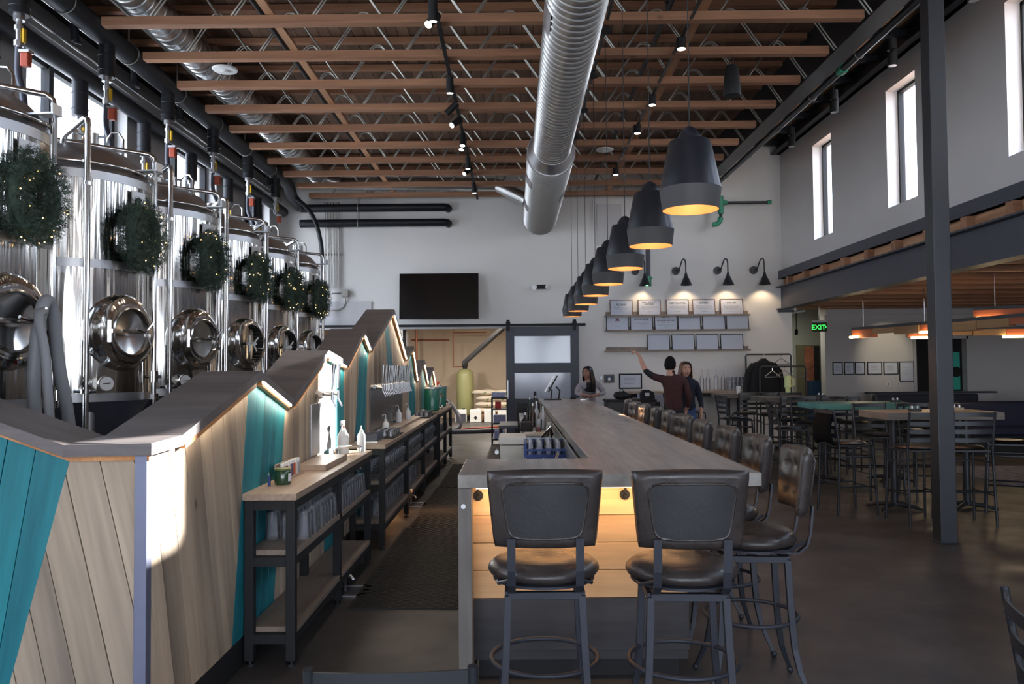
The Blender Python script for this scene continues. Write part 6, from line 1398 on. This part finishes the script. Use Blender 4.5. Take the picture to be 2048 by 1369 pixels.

--

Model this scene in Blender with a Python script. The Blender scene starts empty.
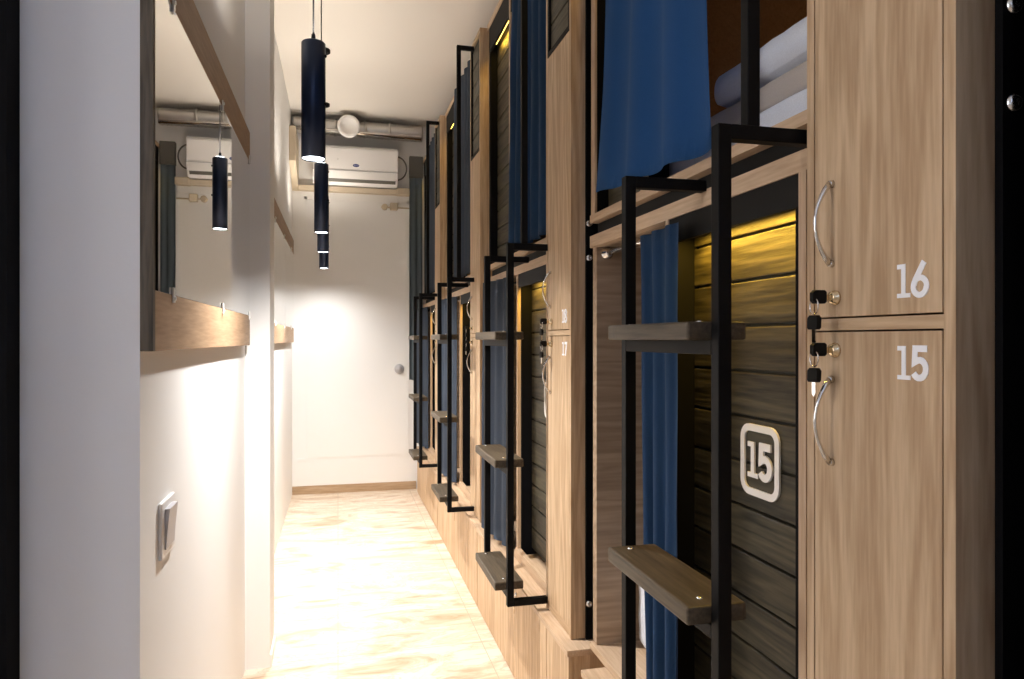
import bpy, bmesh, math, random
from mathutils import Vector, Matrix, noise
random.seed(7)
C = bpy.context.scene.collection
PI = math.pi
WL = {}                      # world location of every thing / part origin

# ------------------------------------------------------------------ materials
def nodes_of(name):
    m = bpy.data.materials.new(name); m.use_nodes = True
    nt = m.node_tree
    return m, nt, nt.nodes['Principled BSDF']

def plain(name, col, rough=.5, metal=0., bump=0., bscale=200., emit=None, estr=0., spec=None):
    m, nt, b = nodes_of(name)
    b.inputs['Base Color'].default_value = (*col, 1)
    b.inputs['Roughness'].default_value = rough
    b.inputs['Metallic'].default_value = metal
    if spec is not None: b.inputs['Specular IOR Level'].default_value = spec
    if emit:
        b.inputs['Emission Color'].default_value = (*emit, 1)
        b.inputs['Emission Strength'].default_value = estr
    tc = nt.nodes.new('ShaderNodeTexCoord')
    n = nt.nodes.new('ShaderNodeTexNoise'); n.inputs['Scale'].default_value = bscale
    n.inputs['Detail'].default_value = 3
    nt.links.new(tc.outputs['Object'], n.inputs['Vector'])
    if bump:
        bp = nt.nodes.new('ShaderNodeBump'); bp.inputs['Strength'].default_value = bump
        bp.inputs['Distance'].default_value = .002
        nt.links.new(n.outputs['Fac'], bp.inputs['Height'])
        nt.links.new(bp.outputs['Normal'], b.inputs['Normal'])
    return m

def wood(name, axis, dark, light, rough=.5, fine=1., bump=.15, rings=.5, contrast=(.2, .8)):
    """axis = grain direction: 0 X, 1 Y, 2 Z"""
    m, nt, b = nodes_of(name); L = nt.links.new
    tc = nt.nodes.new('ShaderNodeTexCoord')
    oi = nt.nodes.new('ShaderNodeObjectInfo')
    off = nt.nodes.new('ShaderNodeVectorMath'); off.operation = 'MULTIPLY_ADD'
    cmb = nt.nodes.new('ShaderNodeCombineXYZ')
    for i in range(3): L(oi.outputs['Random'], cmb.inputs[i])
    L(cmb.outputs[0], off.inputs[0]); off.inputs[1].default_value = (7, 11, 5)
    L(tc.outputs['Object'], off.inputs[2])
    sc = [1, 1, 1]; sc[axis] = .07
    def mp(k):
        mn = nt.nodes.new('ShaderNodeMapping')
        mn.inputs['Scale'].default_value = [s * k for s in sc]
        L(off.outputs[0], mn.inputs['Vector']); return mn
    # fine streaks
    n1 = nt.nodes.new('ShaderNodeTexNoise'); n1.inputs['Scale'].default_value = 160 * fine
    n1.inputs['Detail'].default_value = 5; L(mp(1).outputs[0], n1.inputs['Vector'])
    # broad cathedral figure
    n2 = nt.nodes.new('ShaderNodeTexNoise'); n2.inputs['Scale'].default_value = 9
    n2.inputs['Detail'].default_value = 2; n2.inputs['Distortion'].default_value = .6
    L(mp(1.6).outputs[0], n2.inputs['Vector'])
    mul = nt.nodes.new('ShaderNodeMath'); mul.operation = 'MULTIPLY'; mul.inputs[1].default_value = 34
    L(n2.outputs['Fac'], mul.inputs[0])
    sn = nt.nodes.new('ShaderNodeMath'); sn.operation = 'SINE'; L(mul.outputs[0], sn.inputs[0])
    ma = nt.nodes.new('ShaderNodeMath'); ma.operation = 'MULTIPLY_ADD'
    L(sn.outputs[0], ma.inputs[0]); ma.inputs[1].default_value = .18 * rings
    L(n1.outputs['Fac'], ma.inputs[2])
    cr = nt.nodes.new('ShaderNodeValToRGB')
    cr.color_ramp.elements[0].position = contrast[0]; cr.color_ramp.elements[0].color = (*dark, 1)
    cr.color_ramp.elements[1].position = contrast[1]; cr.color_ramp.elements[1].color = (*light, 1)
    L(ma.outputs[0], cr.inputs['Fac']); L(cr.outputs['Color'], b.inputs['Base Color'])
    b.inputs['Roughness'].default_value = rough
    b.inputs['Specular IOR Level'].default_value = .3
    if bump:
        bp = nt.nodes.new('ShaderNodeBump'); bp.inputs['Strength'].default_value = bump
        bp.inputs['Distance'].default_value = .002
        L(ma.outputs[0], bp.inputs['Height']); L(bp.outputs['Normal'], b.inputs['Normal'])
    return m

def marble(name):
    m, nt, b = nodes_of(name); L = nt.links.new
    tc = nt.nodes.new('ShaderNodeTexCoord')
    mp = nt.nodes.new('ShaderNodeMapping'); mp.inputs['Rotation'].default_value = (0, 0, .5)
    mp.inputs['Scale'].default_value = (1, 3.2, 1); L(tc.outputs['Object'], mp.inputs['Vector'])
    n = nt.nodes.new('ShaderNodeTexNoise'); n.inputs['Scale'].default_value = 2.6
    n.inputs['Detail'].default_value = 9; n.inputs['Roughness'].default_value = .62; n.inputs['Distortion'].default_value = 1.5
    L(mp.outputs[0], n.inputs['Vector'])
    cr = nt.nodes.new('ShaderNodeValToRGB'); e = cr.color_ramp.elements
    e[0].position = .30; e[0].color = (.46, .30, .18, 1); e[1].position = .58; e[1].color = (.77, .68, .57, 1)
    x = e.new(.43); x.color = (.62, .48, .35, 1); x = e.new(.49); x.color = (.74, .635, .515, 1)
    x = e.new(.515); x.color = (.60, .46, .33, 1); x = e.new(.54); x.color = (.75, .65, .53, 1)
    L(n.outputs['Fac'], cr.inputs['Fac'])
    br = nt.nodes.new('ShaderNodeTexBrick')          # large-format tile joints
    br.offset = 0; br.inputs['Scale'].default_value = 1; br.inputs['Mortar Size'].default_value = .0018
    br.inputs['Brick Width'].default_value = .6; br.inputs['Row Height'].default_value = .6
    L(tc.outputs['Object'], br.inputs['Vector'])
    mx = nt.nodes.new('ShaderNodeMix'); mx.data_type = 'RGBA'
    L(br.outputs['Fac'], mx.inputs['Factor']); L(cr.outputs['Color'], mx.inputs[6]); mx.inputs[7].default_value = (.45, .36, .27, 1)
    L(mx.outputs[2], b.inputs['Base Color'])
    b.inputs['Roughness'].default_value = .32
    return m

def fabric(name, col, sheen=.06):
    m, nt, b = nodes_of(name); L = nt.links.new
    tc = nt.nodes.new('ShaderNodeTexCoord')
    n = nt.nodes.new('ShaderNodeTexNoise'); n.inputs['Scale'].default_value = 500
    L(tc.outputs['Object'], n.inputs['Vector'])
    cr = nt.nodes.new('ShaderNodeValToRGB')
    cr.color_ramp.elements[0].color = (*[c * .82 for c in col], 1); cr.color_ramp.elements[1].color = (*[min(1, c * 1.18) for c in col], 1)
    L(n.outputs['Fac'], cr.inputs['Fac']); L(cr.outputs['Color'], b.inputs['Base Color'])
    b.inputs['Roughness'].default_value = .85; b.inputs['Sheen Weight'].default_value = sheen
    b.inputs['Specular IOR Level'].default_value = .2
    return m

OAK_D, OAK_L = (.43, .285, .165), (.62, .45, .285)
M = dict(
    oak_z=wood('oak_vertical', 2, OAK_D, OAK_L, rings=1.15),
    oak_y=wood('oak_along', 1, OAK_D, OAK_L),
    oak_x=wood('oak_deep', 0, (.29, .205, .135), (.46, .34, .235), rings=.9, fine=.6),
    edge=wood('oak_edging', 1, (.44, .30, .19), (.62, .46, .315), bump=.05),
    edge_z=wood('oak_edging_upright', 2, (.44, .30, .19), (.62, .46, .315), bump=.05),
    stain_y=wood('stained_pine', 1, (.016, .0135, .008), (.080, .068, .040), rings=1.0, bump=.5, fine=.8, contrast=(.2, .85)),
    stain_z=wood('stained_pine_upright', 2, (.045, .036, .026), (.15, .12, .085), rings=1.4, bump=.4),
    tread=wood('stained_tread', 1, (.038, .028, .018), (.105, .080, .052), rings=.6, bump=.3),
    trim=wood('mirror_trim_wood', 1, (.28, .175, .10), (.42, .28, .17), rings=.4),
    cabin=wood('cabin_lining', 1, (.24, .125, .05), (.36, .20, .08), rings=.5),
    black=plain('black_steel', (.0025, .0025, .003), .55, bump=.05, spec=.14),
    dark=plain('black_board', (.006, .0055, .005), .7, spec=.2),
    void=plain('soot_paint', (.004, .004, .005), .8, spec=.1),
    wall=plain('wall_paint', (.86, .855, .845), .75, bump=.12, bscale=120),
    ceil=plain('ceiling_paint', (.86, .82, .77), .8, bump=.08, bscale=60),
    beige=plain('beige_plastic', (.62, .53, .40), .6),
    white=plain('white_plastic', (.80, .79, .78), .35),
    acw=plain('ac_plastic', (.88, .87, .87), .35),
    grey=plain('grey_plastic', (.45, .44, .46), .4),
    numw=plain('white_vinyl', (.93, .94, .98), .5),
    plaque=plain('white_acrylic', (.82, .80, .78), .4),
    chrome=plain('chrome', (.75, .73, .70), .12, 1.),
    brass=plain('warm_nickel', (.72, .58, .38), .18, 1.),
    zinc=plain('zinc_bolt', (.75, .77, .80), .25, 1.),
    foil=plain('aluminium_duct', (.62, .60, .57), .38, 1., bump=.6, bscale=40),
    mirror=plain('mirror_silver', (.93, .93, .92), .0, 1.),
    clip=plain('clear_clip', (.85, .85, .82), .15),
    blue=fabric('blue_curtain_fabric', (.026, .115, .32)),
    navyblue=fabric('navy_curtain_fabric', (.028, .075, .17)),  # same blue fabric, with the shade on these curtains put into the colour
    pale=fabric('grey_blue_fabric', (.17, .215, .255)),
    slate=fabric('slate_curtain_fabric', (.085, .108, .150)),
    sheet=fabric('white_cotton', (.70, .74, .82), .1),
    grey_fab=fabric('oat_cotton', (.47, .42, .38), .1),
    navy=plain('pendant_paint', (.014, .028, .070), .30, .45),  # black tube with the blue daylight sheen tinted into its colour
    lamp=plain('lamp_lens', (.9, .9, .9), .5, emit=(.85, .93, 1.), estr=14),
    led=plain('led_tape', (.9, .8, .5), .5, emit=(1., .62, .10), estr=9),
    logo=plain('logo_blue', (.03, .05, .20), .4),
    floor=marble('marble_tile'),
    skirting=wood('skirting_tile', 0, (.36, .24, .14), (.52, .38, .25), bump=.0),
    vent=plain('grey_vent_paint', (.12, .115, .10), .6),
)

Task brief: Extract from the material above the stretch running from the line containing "Model this scene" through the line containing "return m, nt, nt.nodes['Principled BSDF']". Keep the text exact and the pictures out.

Expected answer:
Model this scene in Blender with a Python script. The Blender scene starts empty.
import bpy, bmesh, math, random
from mathutils import Vector, Matrix, noise
random.seed(7)
C = bpy.context.scene.collection
PI = math.pi
WL = {}                      # world location of every thing / part origin

# ------------------------------------------------------------------ materials
def nodes_of(name):
    m = bpy.data.materials.new(name); m.use_nodes = True
    nt = m.node_tree
    return m, nt, nt.nodes['Principled BSDF']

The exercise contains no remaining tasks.